## [Data for this task]
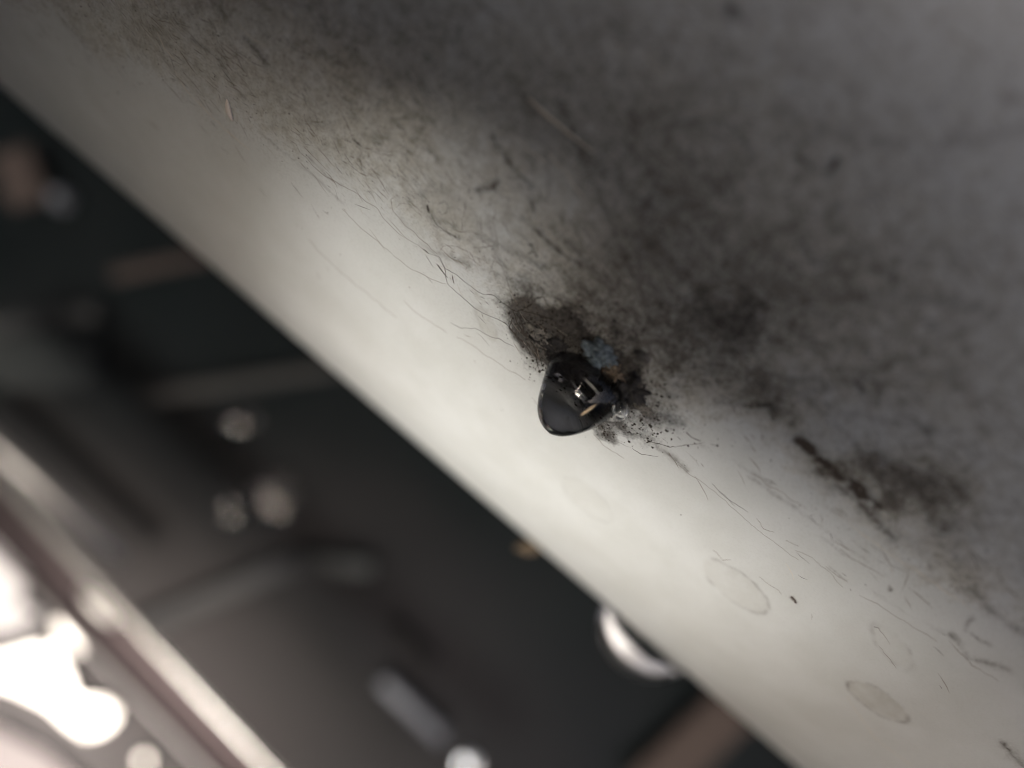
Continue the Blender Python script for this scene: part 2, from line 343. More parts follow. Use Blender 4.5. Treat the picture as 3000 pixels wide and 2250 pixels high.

* * *

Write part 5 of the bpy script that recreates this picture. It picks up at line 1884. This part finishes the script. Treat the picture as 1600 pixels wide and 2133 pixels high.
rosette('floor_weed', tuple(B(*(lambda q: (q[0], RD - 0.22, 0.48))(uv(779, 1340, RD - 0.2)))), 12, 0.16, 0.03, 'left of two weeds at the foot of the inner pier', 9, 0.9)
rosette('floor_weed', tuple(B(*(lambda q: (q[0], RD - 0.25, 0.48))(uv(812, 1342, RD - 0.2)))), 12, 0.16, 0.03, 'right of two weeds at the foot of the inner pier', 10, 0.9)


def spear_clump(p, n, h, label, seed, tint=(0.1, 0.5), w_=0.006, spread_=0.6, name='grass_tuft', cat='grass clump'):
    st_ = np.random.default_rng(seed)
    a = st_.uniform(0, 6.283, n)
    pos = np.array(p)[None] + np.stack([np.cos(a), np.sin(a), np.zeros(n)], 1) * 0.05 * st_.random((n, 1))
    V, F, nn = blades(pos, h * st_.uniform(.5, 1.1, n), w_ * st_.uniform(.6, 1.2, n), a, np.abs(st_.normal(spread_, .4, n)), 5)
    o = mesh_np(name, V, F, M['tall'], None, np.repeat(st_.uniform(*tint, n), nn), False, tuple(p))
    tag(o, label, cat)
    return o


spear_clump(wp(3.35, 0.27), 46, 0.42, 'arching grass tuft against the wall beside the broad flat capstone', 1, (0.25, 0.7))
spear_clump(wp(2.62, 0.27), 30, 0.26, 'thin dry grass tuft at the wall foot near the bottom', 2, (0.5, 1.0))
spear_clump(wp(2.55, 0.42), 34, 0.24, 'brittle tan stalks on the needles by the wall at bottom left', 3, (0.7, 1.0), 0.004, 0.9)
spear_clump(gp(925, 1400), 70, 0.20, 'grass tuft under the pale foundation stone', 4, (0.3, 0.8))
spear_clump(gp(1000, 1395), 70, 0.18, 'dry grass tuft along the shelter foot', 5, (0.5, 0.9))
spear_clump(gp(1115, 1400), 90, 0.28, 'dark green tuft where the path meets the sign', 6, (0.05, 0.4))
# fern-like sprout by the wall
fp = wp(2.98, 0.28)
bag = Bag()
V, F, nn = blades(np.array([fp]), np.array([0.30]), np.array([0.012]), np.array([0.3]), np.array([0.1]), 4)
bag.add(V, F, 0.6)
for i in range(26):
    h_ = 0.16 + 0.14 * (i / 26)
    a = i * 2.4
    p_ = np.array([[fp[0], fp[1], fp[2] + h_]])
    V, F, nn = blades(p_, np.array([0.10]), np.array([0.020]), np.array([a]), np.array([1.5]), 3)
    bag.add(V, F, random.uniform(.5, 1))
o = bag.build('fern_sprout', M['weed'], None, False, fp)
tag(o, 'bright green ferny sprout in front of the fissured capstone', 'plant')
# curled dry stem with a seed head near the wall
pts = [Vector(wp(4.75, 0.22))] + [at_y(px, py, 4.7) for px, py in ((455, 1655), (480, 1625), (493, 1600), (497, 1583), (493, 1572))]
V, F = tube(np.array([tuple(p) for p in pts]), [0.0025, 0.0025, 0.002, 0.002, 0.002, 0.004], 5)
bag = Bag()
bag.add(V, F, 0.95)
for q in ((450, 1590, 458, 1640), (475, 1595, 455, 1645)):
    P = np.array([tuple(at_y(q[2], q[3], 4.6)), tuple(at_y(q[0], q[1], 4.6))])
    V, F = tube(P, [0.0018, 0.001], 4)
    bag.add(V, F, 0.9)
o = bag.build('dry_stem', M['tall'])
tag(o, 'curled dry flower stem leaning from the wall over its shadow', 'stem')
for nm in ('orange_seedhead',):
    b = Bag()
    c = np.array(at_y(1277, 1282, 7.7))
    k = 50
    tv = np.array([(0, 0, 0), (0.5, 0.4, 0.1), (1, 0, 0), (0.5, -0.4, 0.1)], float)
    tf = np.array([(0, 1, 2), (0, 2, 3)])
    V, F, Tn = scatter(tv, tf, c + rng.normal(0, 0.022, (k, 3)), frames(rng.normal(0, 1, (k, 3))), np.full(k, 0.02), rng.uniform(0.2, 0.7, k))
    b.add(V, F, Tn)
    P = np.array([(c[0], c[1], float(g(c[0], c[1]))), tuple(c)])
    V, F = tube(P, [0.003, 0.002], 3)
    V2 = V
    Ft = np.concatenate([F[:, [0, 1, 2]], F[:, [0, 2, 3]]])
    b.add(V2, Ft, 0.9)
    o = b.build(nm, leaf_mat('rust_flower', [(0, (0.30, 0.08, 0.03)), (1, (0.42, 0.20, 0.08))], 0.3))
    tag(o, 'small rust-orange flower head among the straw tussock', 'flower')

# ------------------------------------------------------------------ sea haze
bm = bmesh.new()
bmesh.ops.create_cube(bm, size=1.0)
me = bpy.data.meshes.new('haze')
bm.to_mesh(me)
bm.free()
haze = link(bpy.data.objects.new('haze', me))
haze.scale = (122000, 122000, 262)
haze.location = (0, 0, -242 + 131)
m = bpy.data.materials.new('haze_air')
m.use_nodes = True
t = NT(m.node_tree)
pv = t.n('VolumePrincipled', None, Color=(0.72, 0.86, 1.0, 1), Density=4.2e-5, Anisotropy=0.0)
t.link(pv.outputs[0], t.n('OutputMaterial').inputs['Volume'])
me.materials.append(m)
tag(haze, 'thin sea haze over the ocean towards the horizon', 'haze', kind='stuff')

* * *

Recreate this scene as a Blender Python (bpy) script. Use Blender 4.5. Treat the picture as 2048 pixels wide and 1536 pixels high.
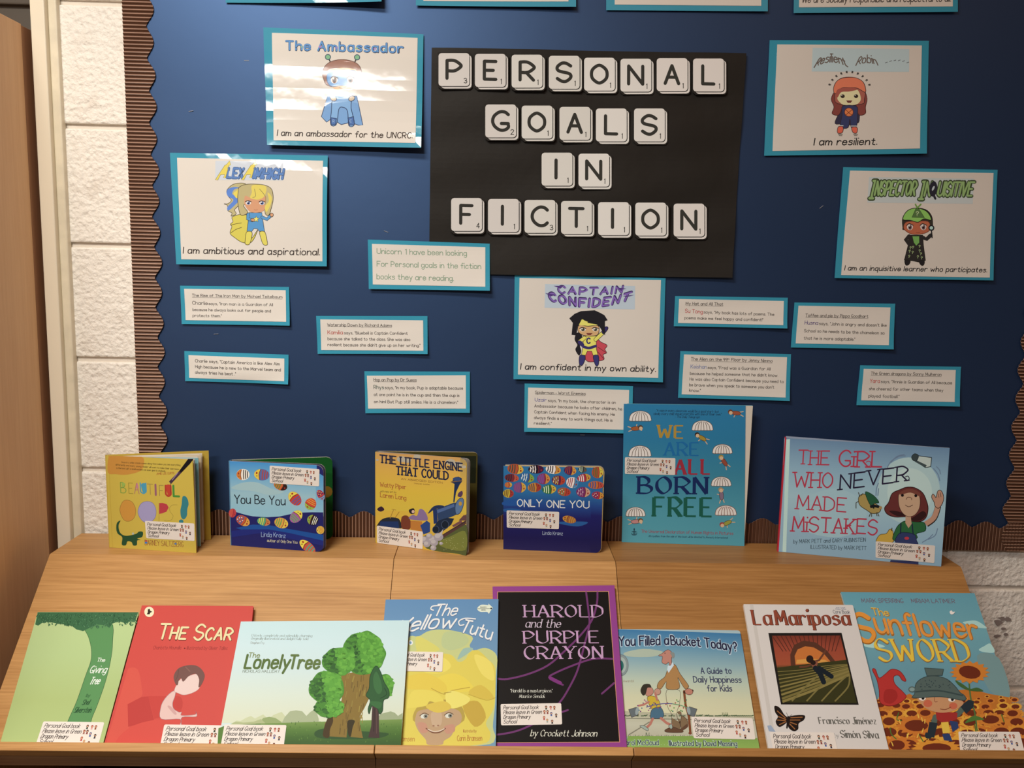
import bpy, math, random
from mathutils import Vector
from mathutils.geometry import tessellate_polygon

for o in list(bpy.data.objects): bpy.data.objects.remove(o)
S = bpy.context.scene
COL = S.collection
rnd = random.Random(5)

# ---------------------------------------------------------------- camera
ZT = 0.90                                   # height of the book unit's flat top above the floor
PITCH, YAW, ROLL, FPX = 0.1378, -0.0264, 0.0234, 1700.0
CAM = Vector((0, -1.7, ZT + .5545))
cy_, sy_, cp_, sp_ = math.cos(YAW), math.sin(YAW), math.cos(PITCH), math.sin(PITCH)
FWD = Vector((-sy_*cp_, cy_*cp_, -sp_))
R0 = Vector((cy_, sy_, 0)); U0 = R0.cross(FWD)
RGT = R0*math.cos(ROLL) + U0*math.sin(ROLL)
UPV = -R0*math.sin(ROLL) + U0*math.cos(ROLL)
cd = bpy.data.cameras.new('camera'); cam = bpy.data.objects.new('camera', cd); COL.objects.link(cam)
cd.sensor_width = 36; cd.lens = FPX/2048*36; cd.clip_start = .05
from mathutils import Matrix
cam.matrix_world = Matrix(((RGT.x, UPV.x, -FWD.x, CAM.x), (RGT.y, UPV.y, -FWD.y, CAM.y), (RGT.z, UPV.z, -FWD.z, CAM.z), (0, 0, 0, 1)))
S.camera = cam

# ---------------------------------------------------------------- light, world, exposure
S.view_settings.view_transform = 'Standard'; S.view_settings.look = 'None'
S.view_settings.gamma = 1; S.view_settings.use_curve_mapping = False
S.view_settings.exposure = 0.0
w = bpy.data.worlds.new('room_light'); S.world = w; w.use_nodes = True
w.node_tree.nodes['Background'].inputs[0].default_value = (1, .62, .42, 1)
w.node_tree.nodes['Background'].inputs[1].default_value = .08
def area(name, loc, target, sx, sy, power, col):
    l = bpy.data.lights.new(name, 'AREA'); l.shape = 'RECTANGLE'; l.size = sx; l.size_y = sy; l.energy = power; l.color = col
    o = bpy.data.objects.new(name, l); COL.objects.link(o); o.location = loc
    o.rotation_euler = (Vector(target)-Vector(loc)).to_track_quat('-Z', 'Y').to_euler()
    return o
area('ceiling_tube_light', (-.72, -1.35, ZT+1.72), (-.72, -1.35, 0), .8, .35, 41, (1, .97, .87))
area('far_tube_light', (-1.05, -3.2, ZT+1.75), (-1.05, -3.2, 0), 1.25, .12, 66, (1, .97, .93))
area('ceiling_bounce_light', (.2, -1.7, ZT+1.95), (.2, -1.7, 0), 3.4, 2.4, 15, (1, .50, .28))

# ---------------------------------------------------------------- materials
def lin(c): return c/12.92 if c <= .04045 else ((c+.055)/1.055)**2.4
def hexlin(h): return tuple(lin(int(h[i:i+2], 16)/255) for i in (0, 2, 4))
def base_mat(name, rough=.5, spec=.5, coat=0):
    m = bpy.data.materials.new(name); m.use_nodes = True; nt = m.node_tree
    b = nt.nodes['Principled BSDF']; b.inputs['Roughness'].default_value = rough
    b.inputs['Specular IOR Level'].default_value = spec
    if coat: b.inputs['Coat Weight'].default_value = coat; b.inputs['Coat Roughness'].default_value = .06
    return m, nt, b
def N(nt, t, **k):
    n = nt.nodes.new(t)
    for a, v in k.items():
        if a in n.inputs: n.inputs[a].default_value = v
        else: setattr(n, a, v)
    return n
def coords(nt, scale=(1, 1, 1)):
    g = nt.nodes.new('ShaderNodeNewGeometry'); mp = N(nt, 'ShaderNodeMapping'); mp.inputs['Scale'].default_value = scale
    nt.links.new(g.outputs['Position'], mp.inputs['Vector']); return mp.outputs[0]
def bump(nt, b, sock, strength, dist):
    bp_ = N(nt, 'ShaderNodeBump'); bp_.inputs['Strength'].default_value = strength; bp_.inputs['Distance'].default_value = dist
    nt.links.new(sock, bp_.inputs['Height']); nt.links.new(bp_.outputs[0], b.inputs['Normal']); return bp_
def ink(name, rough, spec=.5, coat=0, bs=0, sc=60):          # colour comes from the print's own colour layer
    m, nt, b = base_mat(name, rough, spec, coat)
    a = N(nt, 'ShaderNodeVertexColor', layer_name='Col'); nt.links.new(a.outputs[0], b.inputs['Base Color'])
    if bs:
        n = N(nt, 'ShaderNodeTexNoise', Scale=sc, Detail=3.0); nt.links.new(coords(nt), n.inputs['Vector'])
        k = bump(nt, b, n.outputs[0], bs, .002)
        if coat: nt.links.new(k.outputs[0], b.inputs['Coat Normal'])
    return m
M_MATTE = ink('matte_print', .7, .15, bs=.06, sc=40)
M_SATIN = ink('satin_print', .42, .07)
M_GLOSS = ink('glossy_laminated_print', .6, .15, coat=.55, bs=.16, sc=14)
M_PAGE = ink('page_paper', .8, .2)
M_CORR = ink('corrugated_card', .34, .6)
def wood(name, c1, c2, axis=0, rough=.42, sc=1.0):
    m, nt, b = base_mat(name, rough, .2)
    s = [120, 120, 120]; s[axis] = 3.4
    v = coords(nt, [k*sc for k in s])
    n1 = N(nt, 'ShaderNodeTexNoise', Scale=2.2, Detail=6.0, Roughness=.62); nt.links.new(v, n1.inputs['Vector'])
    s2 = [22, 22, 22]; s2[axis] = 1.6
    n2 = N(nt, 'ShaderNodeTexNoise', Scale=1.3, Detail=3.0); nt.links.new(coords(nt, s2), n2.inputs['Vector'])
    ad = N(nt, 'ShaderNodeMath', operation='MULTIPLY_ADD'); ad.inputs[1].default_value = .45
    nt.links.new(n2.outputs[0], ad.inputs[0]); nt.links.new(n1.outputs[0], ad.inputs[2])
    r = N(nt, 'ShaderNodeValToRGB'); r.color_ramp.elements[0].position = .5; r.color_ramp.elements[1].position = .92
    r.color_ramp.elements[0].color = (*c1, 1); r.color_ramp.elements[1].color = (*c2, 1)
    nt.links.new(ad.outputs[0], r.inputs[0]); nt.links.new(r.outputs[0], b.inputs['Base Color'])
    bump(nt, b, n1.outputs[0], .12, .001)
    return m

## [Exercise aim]
Set down exactly the lines above, from the line containing "Recreate this scene" through the line containing "S.camera = cam". Skip the pictures.

## [Solution below]
Recreate this scene as a Blender Python (bpy) script. Use Blender 4.5. Treat the picture as 2048 pixels wide and 1536 pixels high.
import bpy, math, random
from mathutils import Vector
from mathutils.geometry import tessellate_polygon

for o in list(bpy.data.objects): bpy.data.objects.remove(o)
S = bpy.context.scene
COL = S.collection
rnd = random.Random(5)

# ---------------------------------------------------------------- camera
ZT = 0.90                                   # height of the book unit's flat top above the floor
PITCH, YAW, ROLL, FPX = 0.1378, -0.0264, 0.0234, 1700.0
CAM = Vector((0, -1.7, ZT + .5545))
cy_, sy_, cp_, sp_ = math.cos(YAW), math.sin(YAW), math.cos(PITCH), math.sin(PITCH)
FWD = Vector((-sy_*cp_, cy_*cp_, -sp_))
R0 = Vector((cy_, sy_, 0)); U0 = R0.cross(FWD)
RGT = R0*math.cos(ROLL) + U0*math.sin(ROLL)
UPV = -R0*math.sin(ROLL) + U0*math.cos(ROLL)
cd = bpy.data.cameras.new('camera'); cam = bpy.data.objects.new('camera', cd); COL.objects.link(cam)
cd.sensor_width = 36; cd.lens = FPX/2048*36; cd.clip_start = .05
from mathutils import Matrix
cam.matrix_world = Matrix(((RGT.x, UPV.x, -FWD.x, CAM.x), (RGT.y, UPV.y, -FWD.y, CAM.y), (RGT.z, UPV.z, -FWD.z, CAM.z), (0, 0, 0, 1)))
S.camera = cam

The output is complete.